Nel gennaio 2018 ha partecipato al Convegno internazionale “William Hogarth in Time: Metamorphoses and Afterlives in European Literatures and Cultures”, con un intervento dal titolo “Hogarth and the Romantic Essayists, a Poetics of the Familiar”. Nel giugno 2018 è stata relatrice al Festival Shelley di Viareggio, di cui è organizzatrice scientifica, con un intervento intitolato “Percy e gli altri: romantici inglesi in Toscana nel primo Ottocento”. Nel settembre 2018 ha co-organizzato il Convegno Internazionale “The Library: An Interconnection of Worlds”, a cui ha presentato l’intervento “L’incanto dei libri: viaggio nelle biblioteche più belle del mondo”. Nell’autunno 2018 ha partecipato, su invito, a una giornata di studi e un convegno internazionali: “Due secoli con Ivanhoe” (Pisa, 18 ottobre 2018) e “Sovversioni e censure” (Pisa, 14-16 novembre 2018).

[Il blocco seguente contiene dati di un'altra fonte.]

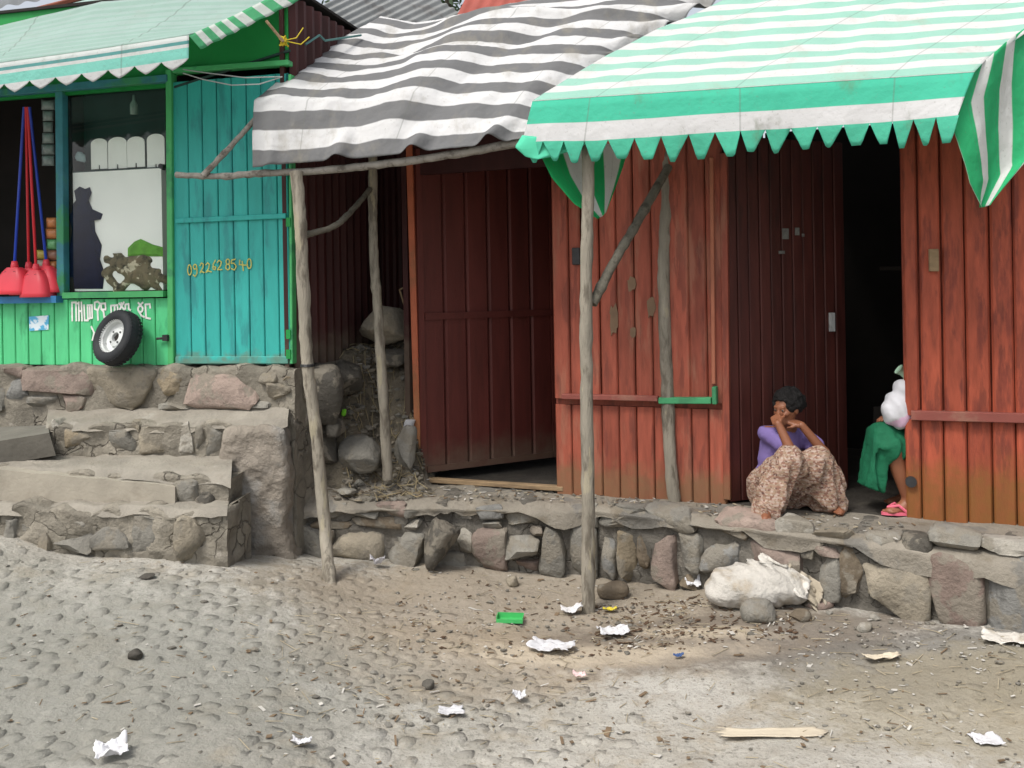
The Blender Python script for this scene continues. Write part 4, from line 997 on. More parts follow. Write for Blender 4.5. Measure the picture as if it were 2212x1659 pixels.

Nel 2019 è stata relatrice al convegno finale PRA “Mediazioni letterarie: itinerari, figure e pratiche” (Pisa, 23-25 gennaio 2019).
Ha recentemente ultimato la redazione di un volume monografico su Walter Savage Landor per la Pisa University Press. Nell’ambito del corposo macrotesto landoriano, lo studio prende in considerazione le opere legate all’esperienza italiana dell’autore, che comprendono poesie, tragedie, narrativa, ma soprattutto conversazioni immaginarie, il sottogenere di cui Landor fu indiscusso maestro. Allontanandosi dall’impostazione sostanzialmente biografica e dall’intento per lo più inventariale che caratterizza gli studi esistenti, peraltro tutti decisamente datati (J. Auer, Walter Savage Landor in seinen Beziehungen zu den Dichtern des Trecento, Dante, Boccaccio, Petrarca, 1903; G. Fornelli, Walter Savage Landor e l’Italia, 1930; F. Elkin, Walter Savage Landor’s Studies of Italian Life and Literature, 1934), il volume riconduce l’opera “italiana” di Landor all’interno del più ampio panorama dei rapporti anglo-italiani e, segnatamente, anglo-toscani nei decenni che vanno dagli anni Venti agli anni Sessanta del XIX secolo, con l’intento di gettare luce non soltanto sulle idiosincratiche posizioni di un intellettuale spesso in contrasto con le mode del suo tempo, ma anche, più in generale, sulle particolari dinamiche sottese ai rapporti culturali italo-britannici nell’Ottocento, che si arricchiscono d’interessanti sfumature ideologiche e politiche.

Per il Dizionario dei temi letterari (UTET, Torino) curato da R. Ceserani, M. Domenichelli e P. Fasano, ha redatto le voci PAESE/VILLAGGIO e VALLE. Nel tempo ha continuato l’attività di recensore.